Record set:
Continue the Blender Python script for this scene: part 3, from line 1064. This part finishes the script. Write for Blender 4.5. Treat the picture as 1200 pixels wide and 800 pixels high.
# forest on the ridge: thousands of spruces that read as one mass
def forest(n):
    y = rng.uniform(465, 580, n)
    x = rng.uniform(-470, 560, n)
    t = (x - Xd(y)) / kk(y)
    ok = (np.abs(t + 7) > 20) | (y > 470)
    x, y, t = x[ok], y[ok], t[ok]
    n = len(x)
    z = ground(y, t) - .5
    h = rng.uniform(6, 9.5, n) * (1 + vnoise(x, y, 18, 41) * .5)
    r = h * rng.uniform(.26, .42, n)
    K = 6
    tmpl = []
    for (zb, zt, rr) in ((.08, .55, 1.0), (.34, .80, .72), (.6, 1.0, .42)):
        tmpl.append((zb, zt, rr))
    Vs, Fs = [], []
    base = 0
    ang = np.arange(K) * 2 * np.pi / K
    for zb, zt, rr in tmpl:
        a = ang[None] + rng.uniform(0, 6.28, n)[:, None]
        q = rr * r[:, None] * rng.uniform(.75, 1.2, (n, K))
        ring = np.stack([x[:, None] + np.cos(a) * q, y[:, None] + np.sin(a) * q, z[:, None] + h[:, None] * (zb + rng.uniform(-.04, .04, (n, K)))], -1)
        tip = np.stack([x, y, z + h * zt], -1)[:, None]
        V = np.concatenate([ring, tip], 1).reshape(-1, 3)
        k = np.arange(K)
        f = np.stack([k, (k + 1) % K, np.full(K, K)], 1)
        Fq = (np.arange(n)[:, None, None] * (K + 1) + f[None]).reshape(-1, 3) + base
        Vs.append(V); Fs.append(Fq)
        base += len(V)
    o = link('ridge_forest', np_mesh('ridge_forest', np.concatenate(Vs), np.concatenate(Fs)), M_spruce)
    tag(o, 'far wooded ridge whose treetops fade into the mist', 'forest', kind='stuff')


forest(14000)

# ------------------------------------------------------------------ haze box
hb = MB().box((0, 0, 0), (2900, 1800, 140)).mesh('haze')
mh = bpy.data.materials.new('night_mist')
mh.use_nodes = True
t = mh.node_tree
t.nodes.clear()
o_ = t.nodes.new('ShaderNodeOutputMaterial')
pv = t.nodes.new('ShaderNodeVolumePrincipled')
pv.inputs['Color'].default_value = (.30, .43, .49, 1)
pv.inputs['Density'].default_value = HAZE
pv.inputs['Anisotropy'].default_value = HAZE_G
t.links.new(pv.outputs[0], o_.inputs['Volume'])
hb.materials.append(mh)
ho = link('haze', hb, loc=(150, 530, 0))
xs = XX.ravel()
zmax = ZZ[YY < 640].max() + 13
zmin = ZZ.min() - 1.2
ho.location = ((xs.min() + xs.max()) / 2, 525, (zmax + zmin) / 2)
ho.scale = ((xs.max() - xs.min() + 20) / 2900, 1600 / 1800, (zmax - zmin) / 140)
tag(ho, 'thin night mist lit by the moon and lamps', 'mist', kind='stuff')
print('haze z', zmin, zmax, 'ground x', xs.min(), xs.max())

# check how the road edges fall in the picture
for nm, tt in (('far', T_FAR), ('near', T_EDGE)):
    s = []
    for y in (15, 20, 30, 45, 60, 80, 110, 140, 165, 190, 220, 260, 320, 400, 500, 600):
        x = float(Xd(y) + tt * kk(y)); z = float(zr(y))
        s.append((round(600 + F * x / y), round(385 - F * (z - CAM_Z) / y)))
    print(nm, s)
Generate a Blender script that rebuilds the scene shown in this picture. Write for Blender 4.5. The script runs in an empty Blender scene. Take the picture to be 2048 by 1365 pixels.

Given instruction: Emit the records above again, exactly, with no line skipped.

Full solution:
Continue the Blender Python script for this scene: part 3, from line 1064. This part finishes the script. Write for Blender 4.5. Treat the picture as 1200 pixels wide and 800 pixels high.
# forest on the ridge: thousands of spruces that read as one mass
def forest(n):
    y = rng.uniform(465, 580, n)
    x = rng.uniform(-470, 560, n)
    t = (x - Xd(y)) / kk(y)
    ok = (np.abs(t + 7) > 20) | (y > 470)
    x, y, t = x[ok], y[ok], t[ok]
    n = len(x)
    z = ground(y, t) - .5
    h = rng.uniform(6, 9.5, n) * (1 + vnoise(x, y, 18, 41) * .5)
    r = h * rng.uniform(.26, .42, n)
    K = 6
    tmpl = []
    for (zb, zt, rr) in ((.08, .55, 1.0), (.34, .80, .72), (.6, 1.0, .42)):
        tmpl.append((zb, zt, rr))
    Vs, Fs = [], []
    base = 0
    ang = np.arange(K) * 2 * np.pi / K
    for zb, zt, rr in tmpl:
        a = ang[None] + rng.uniform(0, 6.28, n)[:, None]
        q = rr * r[:, None] * rng.uniform(.75, 1.2, (n, K))
        ring = np.stack([x[:, None] + np.cos(a) * q, y[:, None] + np.sin(a) * q, z[:, None] + h[:, None] * (zb + rng.uniform(-.04, .04, (n, K)))], -1)
        tip = np.stack([x, y, z + h * zt], -1)[:, None]
        V = np.concatenate([ring, tip], 1).reshape(-1, 3)
        k = np.arange(K)
        f = np.stack([k, (k + 1) % K, np.full(K, K)], 1)
        Fq = (np.arange(n)[:, None, None] * (K + 1) + f[None]).reshape(-1, 3) + base
        Vs.append(V); Fs.append(Fq)
        base += len(V)
    o = link('ridge_forest', np_mesh('ridge_forest', np.concatenate(Vs), np.concatenate(Fs)), M_spruce)
    tag(o, 'far wooded ridge whose treetops fade into the mist', 'forest', kind='stuff')


forest(14000)

# ------------------------------------------------------------------ haze box
hb = MB().box((0, 0, 0), (2900, 1800, 140)).mesh('haze')
mh = bpy.data.materials.new('night_mist')
mh.use_nodes = True
t = mh.node_tree
t.nodes.clear()
o_ = t.nodes.new('ShaderNodeOutputMaterial')
pv = t.nodes.new('ShaderNodeVolumePrincipled')
pv.inputs['Color'].default_value = (.30, .43, .49, 1)
pv.inputs['Density'].default_value = HAZE
pv.inputs['Anisotropy'].default_value = HAZE_G
t.links.new(pv.outputs[0], o_.inputs['Volume'])
hb.materials.append(mh)
ho = link('haze', hb, loc=(150, 530, 0))
xs = XX.ravel()
zmax = ZZ[YY < 640].max() + 13
zmin = ZZ.min() - 1.2
ho.location = ((xs.min() + xs.max()) / 2, 525, (zmax + zmin) / 2)
ho.scale = ((xs.max() - xs.min() + 20) / 2900, 1600 / 1800, (zmax - zmin) / 140)
tag(ho, 'thin night mist lit by the moon and lamps', 'mist', kind='stuff')
print('haze z', zmin, zmax, 'ground x', xs.min(), xs.max())

# check how the road edges fall in the picture
for nm, tt in (('far', T_FAR), ('near', T_EDGE)):
    s = []
    for y in (15, 20, 30, 45, 60, 80, 110, 140, 165, 190, 220, 260, 320, 400, 500, 600):
        x = float(Xd(y) + tt * kk(y)); z = float(zr(y))
        s.append((round(600 + F * x / y), round(385 - F * (z - CAM_Z) / y)))
    print(nm, s)
Generate a Blender script that rebuilds the scene shown in this picture. Write for Blender 4.5. The script runs in an empty Blender scene. Take the picture to be 2048 by 1365 pixels.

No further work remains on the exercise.